My mother used to say that fine China, once broken and mended, is stronger. While it was your job to discipline Rose, it is also your role to try to build a loving and trusting relationship between your daughters.”
SkiPhD
Another User Comments:
“NTJ. You are absolutely not being too hard on Rose. She coveted the necklace for some reason. And when she asked for it, she was told no. Becca had every right to refuse to loan it because it has a tremendous amount of sentimental value to her, but even if it didn’t, it was entirely her decision to make. I have no idea what made Rose think it was okay to steal the necklace.
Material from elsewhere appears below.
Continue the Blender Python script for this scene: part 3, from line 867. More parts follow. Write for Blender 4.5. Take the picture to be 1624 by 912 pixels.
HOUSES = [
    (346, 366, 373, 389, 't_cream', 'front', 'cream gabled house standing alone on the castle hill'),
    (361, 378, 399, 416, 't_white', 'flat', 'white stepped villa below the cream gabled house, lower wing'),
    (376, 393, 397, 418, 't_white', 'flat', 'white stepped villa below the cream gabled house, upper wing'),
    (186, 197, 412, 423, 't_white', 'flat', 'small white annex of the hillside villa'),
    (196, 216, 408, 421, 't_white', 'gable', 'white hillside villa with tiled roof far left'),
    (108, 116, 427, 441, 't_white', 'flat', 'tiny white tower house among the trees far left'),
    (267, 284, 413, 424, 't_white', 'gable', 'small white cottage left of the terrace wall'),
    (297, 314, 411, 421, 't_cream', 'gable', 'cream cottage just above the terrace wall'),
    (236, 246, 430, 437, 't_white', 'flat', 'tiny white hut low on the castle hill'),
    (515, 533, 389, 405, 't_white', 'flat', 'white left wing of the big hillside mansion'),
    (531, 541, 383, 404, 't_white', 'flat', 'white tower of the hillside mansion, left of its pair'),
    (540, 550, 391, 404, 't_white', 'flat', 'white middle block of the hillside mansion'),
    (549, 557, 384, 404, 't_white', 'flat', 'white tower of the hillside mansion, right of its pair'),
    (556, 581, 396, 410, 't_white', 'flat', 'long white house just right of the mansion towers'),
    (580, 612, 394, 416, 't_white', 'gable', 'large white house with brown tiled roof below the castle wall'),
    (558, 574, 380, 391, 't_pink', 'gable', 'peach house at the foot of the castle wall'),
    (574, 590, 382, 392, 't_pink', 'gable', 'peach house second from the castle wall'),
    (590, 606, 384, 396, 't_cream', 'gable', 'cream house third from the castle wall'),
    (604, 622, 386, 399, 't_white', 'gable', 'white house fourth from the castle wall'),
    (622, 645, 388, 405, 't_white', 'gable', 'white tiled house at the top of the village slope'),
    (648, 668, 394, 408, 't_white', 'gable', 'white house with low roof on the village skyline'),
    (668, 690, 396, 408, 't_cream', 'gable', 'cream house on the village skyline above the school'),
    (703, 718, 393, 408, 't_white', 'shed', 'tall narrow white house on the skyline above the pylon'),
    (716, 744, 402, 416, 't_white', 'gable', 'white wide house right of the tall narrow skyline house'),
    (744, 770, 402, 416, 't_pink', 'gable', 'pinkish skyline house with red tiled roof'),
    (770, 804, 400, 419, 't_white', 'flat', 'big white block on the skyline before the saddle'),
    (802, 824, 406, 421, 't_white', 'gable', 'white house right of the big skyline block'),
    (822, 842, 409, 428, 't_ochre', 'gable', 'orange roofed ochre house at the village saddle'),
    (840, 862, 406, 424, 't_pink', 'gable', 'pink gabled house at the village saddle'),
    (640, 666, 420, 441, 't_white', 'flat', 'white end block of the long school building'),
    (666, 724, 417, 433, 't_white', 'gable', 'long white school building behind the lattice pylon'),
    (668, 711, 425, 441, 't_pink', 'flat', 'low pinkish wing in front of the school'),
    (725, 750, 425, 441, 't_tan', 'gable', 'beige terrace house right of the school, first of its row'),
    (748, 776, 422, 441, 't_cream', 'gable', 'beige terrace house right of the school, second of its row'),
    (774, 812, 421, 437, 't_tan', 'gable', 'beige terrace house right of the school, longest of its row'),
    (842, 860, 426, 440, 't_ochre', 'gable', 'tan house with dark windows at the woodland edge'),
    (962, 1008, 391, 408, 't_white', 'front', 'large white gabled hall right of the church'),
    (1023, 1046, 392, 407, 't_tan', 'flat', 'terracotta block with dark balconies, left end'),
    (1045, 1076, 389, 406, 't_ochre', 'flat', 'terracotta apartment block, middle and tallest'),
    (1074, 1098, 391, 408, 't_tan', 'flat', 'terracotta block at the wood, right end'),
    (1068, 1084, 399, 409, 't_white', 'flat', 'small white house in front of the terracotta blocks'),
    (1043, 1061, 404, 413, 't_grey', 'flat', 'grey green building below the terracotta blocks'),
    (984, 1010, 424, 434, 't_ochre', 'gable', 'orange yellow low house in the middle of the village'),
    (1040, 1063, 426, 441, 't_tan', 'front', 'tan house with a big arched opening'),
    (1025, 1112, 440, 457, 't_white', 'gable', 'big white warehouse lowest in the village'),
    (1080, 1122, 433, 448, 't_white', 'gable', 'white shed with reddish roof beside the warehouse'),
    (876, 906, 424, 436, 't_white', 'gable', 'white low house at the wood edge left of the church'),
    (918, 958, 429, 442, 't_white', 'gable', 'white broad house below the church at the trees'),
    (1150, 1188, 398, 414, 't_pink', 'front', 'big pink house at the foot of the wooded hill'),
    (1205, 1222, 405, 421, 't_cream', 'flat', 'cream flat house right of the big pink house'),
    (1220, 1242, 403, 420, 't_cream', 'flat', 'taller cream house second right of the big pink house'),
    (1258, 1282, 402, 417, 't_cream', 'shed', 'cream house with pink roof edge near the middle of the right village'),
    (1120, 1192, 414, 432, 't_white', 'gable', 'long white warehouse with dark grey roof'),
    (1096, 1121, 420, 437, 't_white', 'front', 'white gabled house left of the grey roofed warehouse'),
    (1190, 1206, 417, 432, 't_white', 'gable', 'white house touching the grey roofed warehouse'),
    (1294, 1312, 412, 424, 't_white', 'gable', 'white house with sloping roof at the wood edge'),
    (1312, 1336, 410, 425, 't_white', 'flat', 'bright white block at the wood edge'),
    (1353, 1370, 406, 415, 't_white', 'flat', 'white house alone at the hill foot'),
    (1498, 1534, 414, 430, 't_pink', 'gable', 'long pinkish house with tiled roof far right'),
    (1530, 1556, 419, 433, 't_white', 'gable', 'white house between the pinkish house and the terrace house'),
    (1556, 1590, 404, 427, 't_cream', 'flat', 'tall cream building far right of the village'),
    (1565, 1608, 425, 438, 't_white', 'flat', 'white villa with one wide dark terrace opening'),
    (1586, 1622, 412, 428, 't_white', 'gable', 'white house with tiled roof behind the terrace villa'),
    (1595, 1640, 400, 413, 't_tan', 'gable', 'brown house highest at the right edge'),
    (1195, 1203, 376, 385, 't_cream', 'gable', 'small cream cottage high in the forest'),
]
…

This is a very worrying trait for her to have. Yes, I realize she is a teen still, but she is absolutely old enough to know right from wrong. And obviously Becca was right to refuse to lend it because Rose promptly lost it! Not on purpose, but she was careless. The fact that her mother thinks she should be comforted rather than punished is concerning. That may be part of the reason why she figured it was okay to steal it. Has she done something similar in the past and mom comforted her instead of punishing her? She is not doing that child any favors. If Rose doesn’t get the message that stealing is very wrong when she is still young, even though I’m sure she planned to slip it back in Becca’s room before anyone noticed it was missing, she is going to end up with more than being grounded to worry about.
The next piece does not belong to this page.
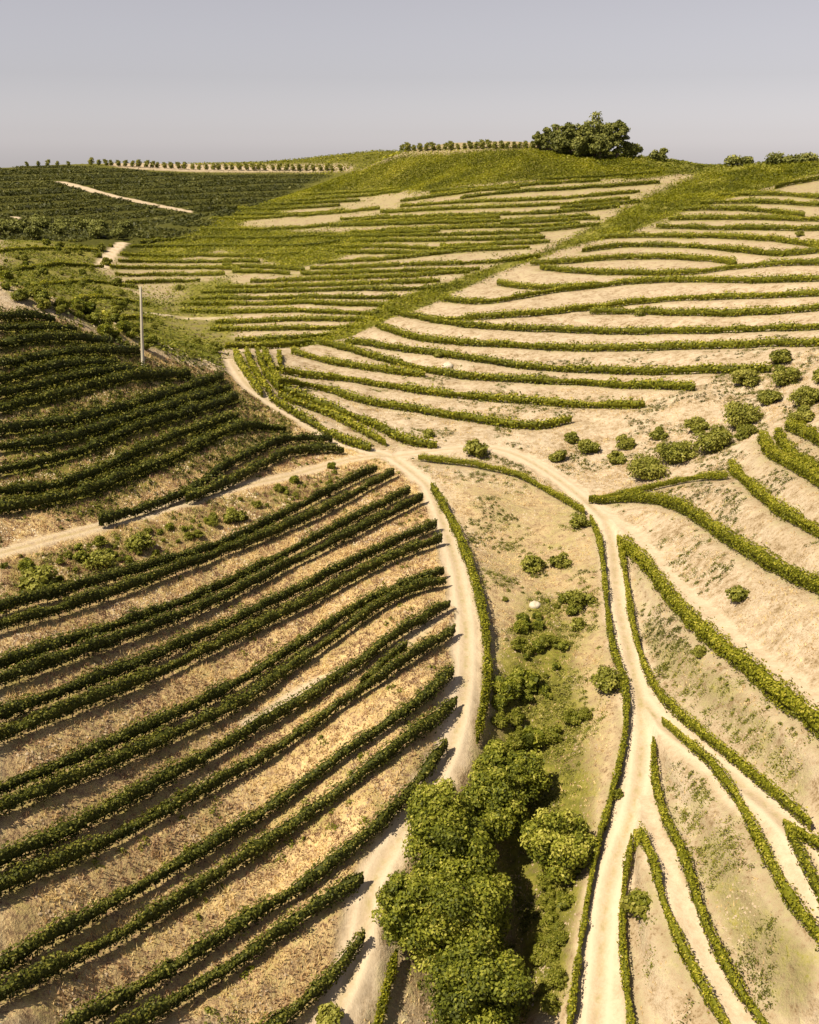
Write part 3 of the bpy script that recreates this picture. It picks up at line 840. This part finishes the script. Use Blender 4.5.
for i, (u, v, wpx, lab) in enumerate(olive):
    p = foot(u, v); r = wpx * dist(p) / F_PX / 2
    tree('olive_bush', p, r * 0.8 + 0.6, r, lab, 'olive bush', GO, M_olive, int(3600 + 900 * r), 0.26, 60 + i, -0.25, 22, 0.36, 0.12)
GB = 'lone bushes on the dry ground'
bush = [(475,455,28,'lone dark round bush just right of the road junction'),(578,606,34,'round bush on bare ground in the upper gully'),(577,628,18,'small bush just below the round upper gully bush'),
 (609,688,38,'big round bush against the vine row beside pale right road'),(579,526,24,'bush where the arching row meets the right road row'),(533,570,30,'dark bush on the dry gully floor, left of twin'),
 (560,566,24,'bush on the dry gully floor, right of its twin'),(738,600,26,'flat bush alone on the bare right terrace'),(700,655,16,'pale small weed bush on the terrace beside the path'),
 (638,912,34,'yellow green bush inside the hairpin of vines'),(565,905,24,'low bush beside the pale road below round gully tree'),
 (234,520,26,'green bush on the grassy bank below pale track, rightmost'),(139,548,34,'dark bush on the bank below track, middle of three'),(40,588,44,'dark wide bush on the bank at left end of track'),(100,566,36,'dark bush between the wide bush and middle bush'),
 (640,316,11,'tiny bush alone on the upper pale terrace'),(438,357,10,'tiny dark tuft beside the white rock on the terrace'),(180,290,11,'dark bush at the lower end of green flank'),(196,240,9,'dark bush alone on the flank rows'),(376,315,10,'dark bush at the foot of the green spine'),(800,236,9,'dark bush between two rows at upper right'),(428,437,14,'tiny bush on bare bank above the junction rows'),
 (326,1024,30,'low bush in the road at bottom edge')]
for i, (u, v, wpx, lab) in enumerate(bush):
    p = foot(u, v); r = wpx * dist(p) / F_PX / 2
    tree('bush', p, r * (0.8 if 10 < i < 15 else 1.15), r, lab, 'bush', GB, M_olive if i not in (9, 10) else M_weed, int(900 + 700 * r), 0.26 + 0.1 * (r > 2), 90 + i, -0.3, 24, 0.33, 0.1)
# gully shrubs
GS = 'shrubs filling the middle of the gully'
sh0 = None
for i in range(50):
    t_ = rng.random()
    v = 600 + 200 * t_
    cu = np.interp(v, [600, 680, 760, 820], [548, 535, 520, 545])
    u = max(cu + rng.normal() * (20 + 12 * t_), 500)
    p = foot(u, v)
    r = (0.45 + 1.0 * rng.random() ** 1.5) * (0.62 + 0.5 * t_)
    if i < 4:
        o = tree('shrub', p, r * 1.5, r, 'green shrub in the thicket running down the middle of gully', 'shrub', GS, M_tree if i % 2 else M_weed, 3600, 0.17, 200 + i, -0.2, 30, 0.3, 0.07)
        sh0 = (sh0 or []) + [(o, r)]
    else:
        o, r0 = sh0[i % 4]
        copy_tree(o, p, r / r0, rng.random() * 6.28)
for i in range(26):
    u = rng.uniform(500, 580); v = rng.uniform(860, 1015)
    u = max(u, 556 - (v - 860) * 0.05 + rng.normal() * 6)
    p = foot(u, v); r = 0.4 + 0.6 * rng.random()
    o, r0 = sh0[(i % 2) * 2]
    copy_tree(o, p, r / r0, rng.random() * 6.28, 'low green shrub on the gully bank between big trees and pale road')['group'] = 'shrubs on the lower gully bank'
for i in range(75):
    u = rng.uniform(0, 340); v = np.interp(u, [0, 146, 290, 380], [578, 543, 494, 465]) + rng.normal() * 7
    p = foot(u, v); r = 0.25 + 0.6 * rng.random() ** 2.5
    o, r0 = sh0[int(rng.integers(0, 4))]
    c_ = copy_tree(o, p, r / r0, rng.random() * 6.28, 'low rough scrub on the grassy bank just below the pale track')
    c_['group'] = 'scrub on the bank below the pale track'; c_.name = 'scrub_bush'
# scrub hollow behind the pole
GC = 'scrub bushes in the hollow behind the pole'
for i in range(120):
    for _ in range(30):
        u = rng.uniform(0, 232); v = rng.uniform(240, 372)
        if in_poly(np.array([u]), np.array([v]), [(0, 300), (0, 238), (60, 240), (118, 246), (104, 276), (150, 304), (165, 330), (222, 348), (228, 372), (180, 366), (112, 342), (60, 314)])[0]: break
    p = foot(u, v)
    r = (0.5 + 1.0 * rng.random() ** 2) * (1.0 if v > 290 else 1.3)
    o, r0 = sh0[int(rng.integers(0, 4))]
    c_ = copy_tree(o, p, r / r0, rng.random() * 6.28, 'round green scrub bush in the hollow behind the utility pole')
    c_['group'] = GC; c_['category'] = 'bush'; c_.name = 'scrub_bush'
# dark bushes below the far hill
far0 = None
for i in range(22):
    u = rng.uniform(0, 130); v = rng.uniform(228, 240)
    p = foot(u, v); r = 2 + 2 * rng.random()
    if far0 is None:
        far0 = tree('dark_tree', p, 5, 3, 'dark tree at the shaded foot of the far hill', 'tree', 'dark trees at the foot of the far hill', M_wood, 1500, 0.6, 333, 0.1, 10, 0.5)
        far0_r = 3
    else: copy_tree(far0, p, r / 3, rng.random() * 6.28)

# crest wood
GW = 'trees of the crest wood'
wood = [(547,149,22,7,'slim'),(556,150,26,9,'rounded'),(570,152,29,11,'tall'),(583,153,30,12,'broad'),(594,155,40,15,'tallest'),(606,156,33,12,'dark'),(617,156,36,10,'upright'),(600,158,20,12,'low front'),(580,155,18,12,'squat front'),(628,156,14,9,'small sloping'),(538,147,14,6,'short outer'),(562,152,16,10,'leafy front')]
for i, (u, v, hp, rp, adj) in enumerate(wood):
    p = foot(u, v + 2); k = dist(p) / F_PX
    tree('crest_tree', p, (hp + 3) * k, rp * k, f'{adj} tree in the dark wood on the hill crest', 'tree', GW, M_wood, 3600, 0.75, 400 + i, -0.05, 26, 0.34)
for u, v, hp, rp, lab in [(636,157,10,6,'small bush tree at the right foot of the crest wood'),(654,160,8,5,'left one of two little trees right of crest wood'),(662,161,12,5,'taller right one of two little trees right of the wood'),
     (735,166,7,9,'low skyline bush in the dip right of the crest'),(748,165,7,6,'second low skyline bush right of the dip'),(775,165,8,9,'wide skyline bush on the right-hand crest'),(790,164,7,8,'skyline bush right of the wide one'),(808,163,6,8,'skyline bush nearest the right picture edge')]:
    p = foot(u, v); k = dist(p) / F_PX
    tree('skyline_bush', p, hp * k, rp * k, lab, 'bush', 'small trees along the skyline', M_wood, 900, 0.7, int(u), 0.05, 8, 0.5)
# orchard lines on the skyline
GQ = 'orchard trees lined along the crest'
first = None
for i in range(22):
    u = 402 + i * 6.2; v = 150 - 4.5 * (i / 21) + (0 if i < 15 else 1)
    p = foot(u, v + 1.5); k = dist(p) / F_PX
    if first is None: first = tree('orchard_tree', p, 8 * k, 3.0 * k, 'small orchard tree in the line along the crest left of wood', 'tree', GQ, M_olive, 900, 0.6, 777, -0.1, 9, 0.5); fk = k
    else: copy_tree(first, p, k / fk * (0.8 + 0.5 * rng.random()), rng.random() * 6.28)
for i in range(38):
    u = 92 + i * 6.7 + rng.normal() * 0.8; v = np.interp(u, [90, 200, 350], [165, 170, 171])
    p = foot(u, v); k = dist(p) / F_PX
    c_ = copy_tree(first, p, k / fk * (0.75 + 0.3 * rng.random()), rng.random() * 6.28, 'tiny orchard tree on the pale band along the far ridge')
    c_['group'] = 'orchard trees on the far ridge'
for i, u in enumerate((27, 38, 48, 58, 69)):
    p = foot(u, 166); k = dist(p) / F_PX
    c_ = copy_tree(first, p, k / fk * (0.65 + 0.2 * (i == 2)), i * 1.3, f'{["leftmost","second","tallest middle","fourth","rightmost"][i]} of five dark trees on the far left skyline')
    c_['group'] = 'dark trees on the far left skyline'

# utility pole
p = foot(143, 366)
pole = empty('utility_pole', p); tag(pole, 'pale concrete utility pole standing above the dark vine rows', 'utility pole')
hgt = 75 * dist(p) / F_PX
v, f, t_ = tube_np([(0, 0, -0.5), (0, 0, 0.1), (0, 0, hgt * 0.5), (0, 0, hgt - 0.06), (0, 0, hgt)], [0.27, 0.26, 0.20, 0.145, 0.12], 10)
mesh_np('shaft', v, f, M_conc, pole, tri=t_)
v, f, t_ = tube_np([(-0.32, 0, hgt - 0.45), (0.32, 0, hgt - 0.45)], [0.05, 0.05], 6)
mesh_np('bracket', v, f, M_metal, pole, tri=t_)

pole.rotation_euler.y = R(3.2)
# rocks
def rock(u, v, wpx, lab, seed):
    p = foot(u, v); r = wpx * dist(p) / F_PX / 2
    bpy_r = np.random.default_rng(seed)
    nu, nv = 10, 7
    pts = []
    for i in range(nv):
        ph = math.pi * i / (nv - 1)
        for j in range(nu):
            th = 2 * math.pi * j / nu
            d_ = np.array([math.sin(ph) * math.cos(th), math.sin(ph) * math.sin(th), math.cos(ph)])
            f_3 = 0.55 + 0.55 * vnoise(np.array([d_[0] * 1.6 + seed]), np.array([d_[1] * 1.6 + d_[2]]))[0] + 0.3 * vnoise(np.array([d_[0] * 4 + seed]), np.array([d_[1] * 4 + d_[2] * 3]))[0]
            pts.append(d_ * r * f_3 * np.array([1.1, 0.9, 0.7]))
    F_ = [[i * nu + j, (i + 1) * nu + j, (i + 1) * nu + (j + 1) % nu, i * nu + (j + 1) % nu] for i in range(nv - 1) for j in range(nu)]
    o = mesh_np('rock', np.array(pts), np.array(F_), M_rock)
    o.location = (p[0], p[1], p[2] + r * 0.05)
    tag(o, lab, 'rock', 'pale rocks')
rock(448, 367, 12, 'big white rock on the terrace bank below curved row', 3)
rock(535, 606, 12, 'pale rock on the dry floor of upper gully', 5)

# ------------------------------------------------------------------ grass and weeds nobody could count
def scatter(n_, r0, r1, th0=-0.42, th1=0.42):
    r = np.sqrt(rng.random(n_) * (r1 * r1 - r0 * r0) + r0 * r0); th = rng.uniform(th0, th1, n_)
    return np.sin(th) * r, np.cos(th) * r
def blades(x, y, h, wd, nb, mat, name, label, cat, lean=0.35, tint0=0.5):
    m = len(x) * nb
    X = np.repeat(x, nb) + rng.normal(size=m) * 0.14; Y = np.repeat(y, nb) + rng.normal(size=m) * 0.14
    Hh = np.repeat(h, nb) * (0.6 + 0.6 * rng.random(m))
    g = ground_z(X, Y)
    an = rng.random(m) * 2 * math.pi; dx, dy = np.cos(an) * wd, np.sin(an) * wd
    lx, ly = rng.normal(size=m) * lean * Hh, rng.normal(size=m) * lean * Hh
    b0 = np.stack([X - dx, Y - dy, g - 0.03], 1); b1 = np.stack([X + dx, Y + dy, g - 0.03], 1); tp = np.stack([X + lx, Y + ly, g + Hh], 1)
    Vv = np.stack([b0, b1, tp], 1).reshape(-1, 3)
    tn_ = np.clip(np.repeat(tint0 + 0.16 * rng.normal(size=len(x)), nb) + 0.1 * rng.normal(size=m), 0, 1)
    o = mesh_np(name, Vv, None, mat, None, tn_, tri=np.arange(m * 3).reshape(m, 3))
    return tag(o, label, cat, None, 'stuff')
def keep(x, y, poly, rowgap, roadgap):
    k_ = in_poly(x, y, poly) if poly is not None else np.ones(len(x), bool)
    k_ &= gsample(rd, x, y) > rowgap
    k_ &= gsample(road, x, y) < roadgap
    return k_
x, y = scatter(230000, 42, 200)
k_ = keep(x, y, WP['slope'], 0.55, 0.15)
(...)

Adult thieves don’t start stealing as an adult, they take things as a child, doing more and more, building up their confidence and technique.
They become proud that they were able to get away with it. Then it could snowball into taking things from a store, just for the thrill of it. I wouldn’t want to take that chance with my daughter. You only have a limited number of years to teach kids to do the right thing. I am not sure grounding her is enough of a punishment. Maybe have her write an apology letter to Becca? Having to think of the wording and writing it down will reinforce it in her mind.”
77Megg77
Another User Comments:
“NTJ – Rose is 15 years old, not 5. She knows the difference between borrowing and stealing.
She and your ex need to explore the concept of ‘not yours.’ You may not always know who owns something, but you always know who doesn’t. You. Even toddlers get the concept of not yours, so it begs the question, why didn’t your ex or your daughter understand that taking something that is not yours had another name. Theft. She’s lucky your stepdaughter didn’t call the cops.”